Despite ban, plastic bags, puja materials find their way into Yamuna

Even though no idol immersions happened at the ghats, the areas around were littered with plastic waste from household pujas.

delhi Updated: Oct 09, 2019 01:27 IST
Soumya Pillai
Soumya Pillai
Hindustan Times, New Delhi
Hindustan Times visited two of the major ghats in the city — Kalindi Kunj and ITO — on Tuesday, where scores of devotees gather every year for the immersion of Durga idols.
Hindustan Times visited two of the major ghats in the city — Kalindi Kunj and ITO — on Tuesday, where scores of devotees gather every year for the immersion of Durga idols.(Hindustan Times/Burhaan Kinu )
         

The sides of the new Kalindi Kunj bridge was packed with plastic bags, flower petals and other puja material.

The railing of the bridge also had plastic bags tied on it. Despite the Delhi government prohibiting the immersion of Durga puja idols and other religious material in the Yamuna, devotees on Tuesday still found a way to dump their bags of religious material in the river.

Even though no idol immersions happened at the ghats, the areas around were littered with plastic waste from household pujas.

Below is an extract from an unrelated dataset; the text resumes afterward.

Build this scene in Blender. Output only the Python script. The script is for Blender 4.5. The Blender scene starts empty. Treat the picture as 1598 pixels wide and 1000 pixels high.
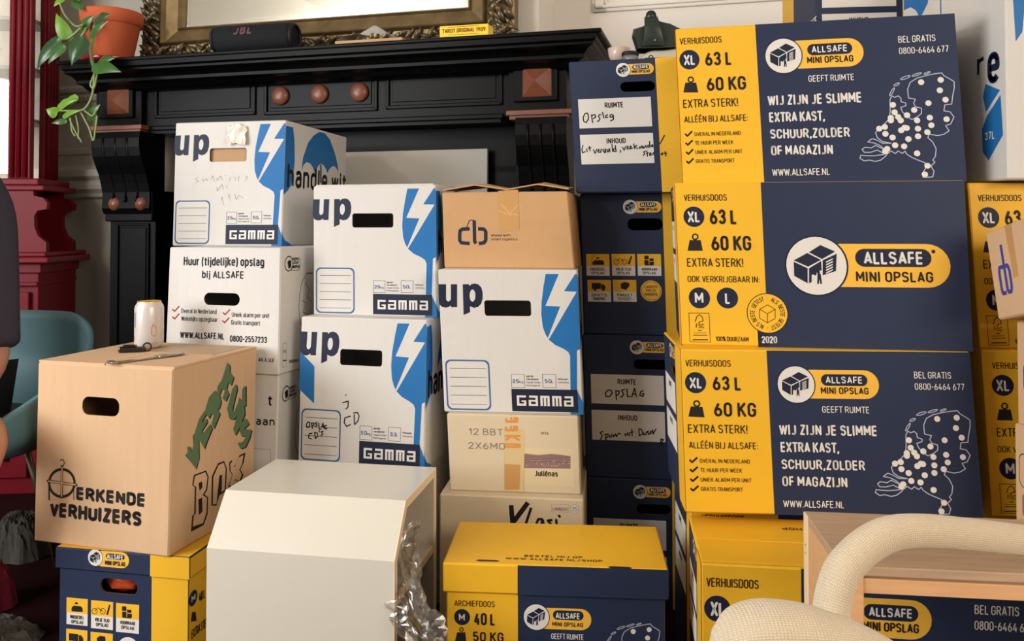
import bpy, bmesh, math, random
from math import sin, cos, pi, radians
from mathutils import Vector, Matrix
from mathutils.geometry import tessellate_polygon

SC = bpy.context.scene
COL = SC.collection
random.seed(7)

# ------------------------------------------------------------------ camera
cd = bpy.data.cameras.new('camera')
cam = bpy.data.objects.new('camera', cd)
COL.objects.link(cam)
cd.sensor_width = 36.0
cd.lens = 1270.9 / 1598 * 36
cd.shift_y = -(500 - 326.3) / 1598
cd.clip_start = 0.02
cam.location = (0, 0, 0.9233)
cam.rotation_euler = (pi / 2 + 0.02244, 0.00085, 0)
SC.camera = cam

# ------------------------------------------------------------------ light
w = bpy.data.worlds.new('world')
SC.world = w
w.use_nodes = True
w.node_tree.nodes['Background'].inputs[0].default_value = (0.9, 0.95, 1.0, 1)
w.node_tree.nodes['Background'].inputs[1].default_value = 0.3
SC.view_settings.view_transform = 'Standard'
SC.view_settings.look = 'None'
SC.view_settings.gamma = 1.0
SC.view_settings.use_curve_mapping = False
SC.view_settings.exposure = -0.05


def area(name, loc, target, size, size_y, power, colr):
    l = bpy.data.lights.new(name, 'AREA')
    l.shape = 'RECTANGLE'
    l.size, l.size_y, l.energy, l.color = size, size_y, power, colr
    o = bpy.data.objects.new(name, l)
    COL.objects.link(o)
    o.location = loc
    o.rotation_euler = (Vector(target) - Vector(loc)).to_track_quat('-Z', 'Y').to_euler()
    return o


# daylight through the tall window in the left wall, warmer light from the window behind the camera on the right, and an added fill light near the ceiling
area('window_daylight', (-2.85, 0.25, 1.32), (0.5, 1.9, 1.0), 1.5, 1.15, 80, (0.95, 0.98, 1.0))
area('rear_window_daylight', (2.35, -1.7, 1.95), (0.0, 1.9, 0.85), 1.3, 1.3, 76, (1.0, 0.88, 0.74))
pl = bpy.data.lights.new('fill_light', 'POINT')  # added fill, no fitting there: brightens the walls, ceiling and mirror reflection
pl.energy, pl.color, pl.shadow_soft_size = 85, (1.0, 0.96, 0.90), 0.16
plo = bpy.data.objects.new('fill_light', pl)
COL.objects.link(plo)
plo.location = (-2.85, -0.9, 2.5)


# ------------------------------------------------------------------ materials
def lin(c):
    return tuple(((v / 255) / 12.92 if v / 255 <= 0.04045 else ((v / 255 + 0.055) / 1.055) ** 2.4) for v in c) + (1,)


MATS = {}


def mat(name, rgb, rough=0.6, metal=0.0, spec=0.4, noise=0.0, nscale=60, bump=0.0, bscale=200, coat=0.0, stretch=None, rgb2=None):
    if name in MATS:
        return MATS[name]
    m = bpy.data.materials.new(name)
    m.use_nodes = True
    nt = m.node_tree
    b = nt.nodes['Principled BSDF']
    b.inputs['Base Color'].default_value = lin(rgb)
    b.inputs['Roughness'].default_value = rough
    b.inputs['Metallic'].default_value = metal
    b.inputs['Specular IOR Level'].default_value = spec
    b.inputs['Coat Weight'].default_value = coat
    tc = nt.nodes.new('ShaderNodeTexCoord')
    src = tc.outputs['Object']
    if stretch:
        mp = nt.nodes.new('ShaderNodeMapping')
        mp.inputs['Scale'].default_value = stretch
        nt.links.new(src, mp.inputs[0])
        src = mp.outputs[0]
    if noise or rgb2:
        n = nt.nodes.new('ShaderNodeTexNoise')
        n.inputs['Scale'].default_value = nscale
        n.inputs['Detail'].default_value = 4
        nt.links.new(src, n.inputs[0])
        mx = nt.nodes.new('ShaderNodeMix')
        mx.data_type = 'RGBA'
        c1 = lin(rgb)
        c2 = lin(rgb2) if rgb2 else tuple(v * (1 - noise) for v in c1[:3]) + (1,)
        mx.inputs[6].default_value = c1
        mx.inputs[7].default_value = c2
        nt.links.new(n.outputs[0], mx.inputs[0])
        nt.links.new(mx.outputs[2], b.inputs['Base Color'])
    if bump:
        n2 = nt.nodes.new('ShaderNodeTexNoise')
        n2.inputs['Scale'].default_value = bscale
        n2.inputs['Detail'].default_value = 3
        nt.links.new(src, n2.inputs[0])
        bp = nt.nodes.new('ShaderNodeBump')
        bp.inputs['Strength'].default_value = bump
        bp.inputs['Distance'].default_value = 0.002
        nt.links.new(n2.outputs[0], bp.inputs['Height'])
        nt.links.new(bp.outputs[0], b.inputs['Normal'])
    MATS[name] = m
    return m


def pm(name, rgb, rough=0.55):
    return mat(name, rgb, rough, spec=0.25)


# print inks and board stock, by one-letter code used in DESIGN
INK = {
    'i': pm('ink_dark', (38, 32, 32)), 'k': pm('ink_black', (24, 23, 28)), 'w': pm('ink_white', (222, 217, 210)),
    'n': pm('ink_navy', (29, 36, 58)), 'y': pm('ink_yellow', (238, 182, 46)), 'g': pm('ink_gold', (240, 184, 66)),
    'b': pm('ink_blue', (34, 108, 172)), 'f': pm('ink_form_blue', (58, 98, 148)), 'v': pm('ink_map_line', (176, 182, 200)),
    'r': pm('ink_red', (160, 34, 50)), 'z': pm('ink_pencil_grey', (130, 122, 114)), 'a': mat('brown_tape', (196, 148, 92), 0.3, spec=0.5),
    'A': mat('tape_crease', (222, 190, 150), 0.3), 'P': pm('paper_label', (216, 198, 160)), 'm': pm('ink_mauve', (142, 112, 108)),
    'e': pm('ink_cream', (190, 165, 150)), 't': mat('clear_tape', (212, 188, 142), 0.3, spec=0.5), 'O': pm('ink_orange', (214, 146, 70)),
    'd': pm('ink_green', (92, 120, 84)),
}
YELLOW = mat('yellow_carton', (240, 184, 44), 0.5, spec=0.3, noise=0.08, nscale=14, bump=0.08, bscale=90)
NAVY = mat('navy_carton', (37, 48, 76), 0.55, spec=0.3, noise=0.12, nscale=20, bump=0.08, bscale=90)
WHITE = mat('white_carton', (214, 210, 205), 0.6, spec=0.25, noise=0.06, nscale=9, bump=0.1, bscale=60, stretch=(6, 6, 0.7))
CREAM = mat('cream_carton', (213, 196, 166), 0.6, spec=0.25, noise=0.07, nscale=12, bump=0.1, bscale=80)
KRAFT = mat('kraft_carton', (201, 158, 112), 0.7, spec=0.2, noise=0.12, nscale=25, bump=0.1, bscale=80)
PALEKRAFT = mat('pale_kraft_carton', (216, 178, 140), 0.7, spec=0.2, noise=0.12, nscale=10, bump=0.15, bscale=60, stretch=(7, 7, 0.5))
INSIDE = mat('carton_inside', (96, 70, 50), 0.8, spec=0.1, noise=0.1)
INK['W'] = WHITE
INK['K'] = PALEKRAFT


# ------------------------------------------------------------------ mesh helpers
class MB:
    """collects polygons with materials; build() links them as one mesh object"""

    def __init__(s):
        s.v, s.f, s.m, s.mats, s.sm = [], [], [], [], []

    def mi(s, m):
        if m not in s.mats:
            s.mats.append(m)
        return s.mats.index(m)

    def poly(s, pts, m, smooth=False):
        b = len(s.v)
        s.v += [tuple(p) for p in pts]
        s.f.append(tuple(range(b, b + len(pts))))
        s.m.append(s.mi(m))
        s.sm.append(smooth)

    def mesh(s, verts, faces, m, smooth=False):
        b = len(s.v)
        s.v += [tuple(p) for p in verts]
        k = s.mi(m)
        for f in faces:
            s.f.append(tuple(b + i for i in f))
            s.m.append(k)
            s.sm.append(smooth)

    def box(s, lo, hi, m, M=None, r=0.0):
        (x0, y0, z0), (x1, y1, z1) = lo, hi
        if r <= 0:
            vs = [Vector(p) for p in ((x0, y0, z0), (x1, y0, z0), (x1, y1, z0), (x0, y1, z0), (x0, y0, z1), (x1, y0, z1), (x1, y1, z1), (x0, y1, z1))]
            fs = [(0, 3, 2, 1), (4, 5, 6, 7), (0, 1, 5, 4), (1, 2, 6, 5), (2, 3, 7, 6), (3, 0, 4, 7)]
        else:
            bm = bmesh.new()
            bmesh.ops.create_cube(bm, size=1)
            for v in bm.verts:
                v.co = Vector(((x0 + x1) / 2 + v.co.x * (x1 - x0), (y0 + y1) / 2 + v.co.y * (y1 - y0), (z0 + z1) / 2 + v.co.z * (z1 - z0)))
            bmesh.ops.bevel(bm, geom=bm.edges[:], offset=r, segments=2, profile=0.5, affect='EDGES')
            bm.verts.ensure_lookup_table()
            vs = [v.co.copy() for v in bm.verts]
            fs = [[v.index for v in f.verts] for f in bm.faces]
            bm.free()
        if M is not None:
            vs = [M @ v for v in vs]
        s.mesh(vs, fs, m)

    def tube(s, pts, rad, m, n=8, cap=True, smooth=True):
        pts = [Vector(p) for p in pts]
        rs = rad if isinstance(rad, (list, tuple)) else [rad] * len(pts)
        rings = []
        up = None
        for i, p in enumerate(pts):
            t = (pts[min(i + 1, len(pts) - 1)] - pts[max(i - 1, 0)]).normalized()
            if up is None:
                up = Vector((0, 0, 1)) if abs(t.z) < 0.9 else Vector((1, 0, 0))
            a = t.cross(up).normalized()
            up = a.cross(t).normalized()
            rings.append([p + (a * cos(2 * pi * k / n) + up * sin(2 * pi * k / n)) * rs[i] for k in range(n)])
        vs = [q for r in rings for q in r]
        fs = [(i * n + k, i * n + (k + 1) % n, (i + 1) * n + (k + 1) % n, (i + 1) * n + k) for i in range(len(pts) - 1) for k in range(n)]
        if cap:
            fs += [tuple(range(n))[::-1], tuple((len(pts) - 1) * n + k for k in range(n))]
        s.mesh(vs, fs, m, smooth)

    def lathe(s, prof, m, n=32, c=(0, 0, 0), smooth=True):
        vs = [(c[0] + r * cos(2 * pi * k / n), c[1] + r * sin(2 * pi * k / n), c[2] + z) for r, z in prof for k in range(n)]
        fs = [(i * n + k, i * n + (k + 1) % n, (i + 1) * n + (k + 1) % n, (i + 1) * n + k) for i in range(len(prof) - 1) for k in range(n)]
        s.mesh(vs, fs, m, smooth)

    def prism(s, pts2, y0, y1, m, M=None, axis='y'):
        """extrude an x,z outline along y (or a y,z outline along x)"""
        def P(a, b, c):
            return Vector((a, c, b)) if axis == 'y' else Vector((c, a, b)) if axis == 'x' else Vector((a, b, c))
        n = len(pts2)
        vs = [P(a, b, y0) for a, b in pts2] + [P(a, b, y1) for a, b in pts2]
        if M is not None:
            vs = [M @ v for v in vs]
        tri = tessellate_polygon([[Vector((a, b, 0)) for a, b in pts2]])
        fs = [tuple(t) for t in tri] + [tuple(n + i for i in t[::-1]) for t in tri]
        fs += [(i, (i + 1) % n, n + (i + 1) % n, n + i) for i in range(n)]
        s.mesh(vs, fs, m)

    def build(s, name, parent=None, loc=None, rz=None, recalc=True):
        me = bpy.data.meshes.new(name)
        me.from_pydata(s.v, [], s.f)
        for m in s.mats:
            me.materials.append(m)
        me.polygons.foreach_set('material_index', s.m)
        me.polygons.foreach_set('use_smooth', s.sm)
        if recalc:
            bm = bmesh.new()
            bm.from_mesh(me)
            bmesh.ops.recalc_face_normals(bm, faces=bm.faces[:])
            bm.to_mesh(me)
            bm.free()
        me.update()
        o = bpy.data.objects.new(name, me)
        COL.objects.link(o)
        if parent:
            o.parent = parent
        if loc is not None:
            o.location = loc
        if rz is not None:
            o.rotation_euler = (0, 0, rz)
        return o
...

Hindustan Times visited two of the major ghats in the city — Kalindi Kunj and ITO — on Tuesday, where scores of devotees gather every year for the immersion of Durga idols. This year after the Delhi government’s order barring idol immersions, the Delhi police had closed access to these ghats and directed people to the artificial ponds that the government had dug around these ghats and in various neighbourhoods.

“We have been asking people to not dump waste in the river. But just two of us have been deployed here. If we stop one person at one end, someone comes from the other end and empties their bags into the river,” said a civil defence volunteer tasked with checking the waste dumping on the bridge.

Susheela Trivedi, who was spotted on the Kalindi Kunj bridge claimed that the pooja material, which included plastic garlands, glass and plastic frames of gods, was bio-degradable. When told otherwise she said, “One person throwing a few flower petals in the Yamuna once a year will not do any harm. What has the government done to clean up the river in all these years?”

Another devotee, Sushil Yadav, a resident of Noida Sector-45 said that he was not aware of the ban on immersion in the river.

“Since so many people were standing here to perform the rituals, we got an impression that it was allowed,” he said.

The police officials present near the artificial ponds, just 500 metres from the bridge, said that since all the deployment was made at the immersion site to manage the crowd of people gathering at the spot, civil defence volunteers from nearby toll booths were roped in to check the dumping from the bridge.

“These people (civil defence volunteers) do not have the right to penalise violators. But some authority would have at least caused some deterrence,” said a senior police official in the area.

Though fewer, such violations were also seen at the ITO bridge where people in cars stopped to dump plastic bags into the river.

Manoj Mishra, convener of Yamuna Jiye Abhiyan, said that though the river might not get “too much respite” from the prohibition on idol immersion but it has set a great model for the city.

“It was taken for granted that if idol immersion has to happen, it will happen in the Yamuna. That has changed and it is a great beginning. Attitudinal change will take time but people have shown that if given an alternative, they will move to better ways,” Mishra said.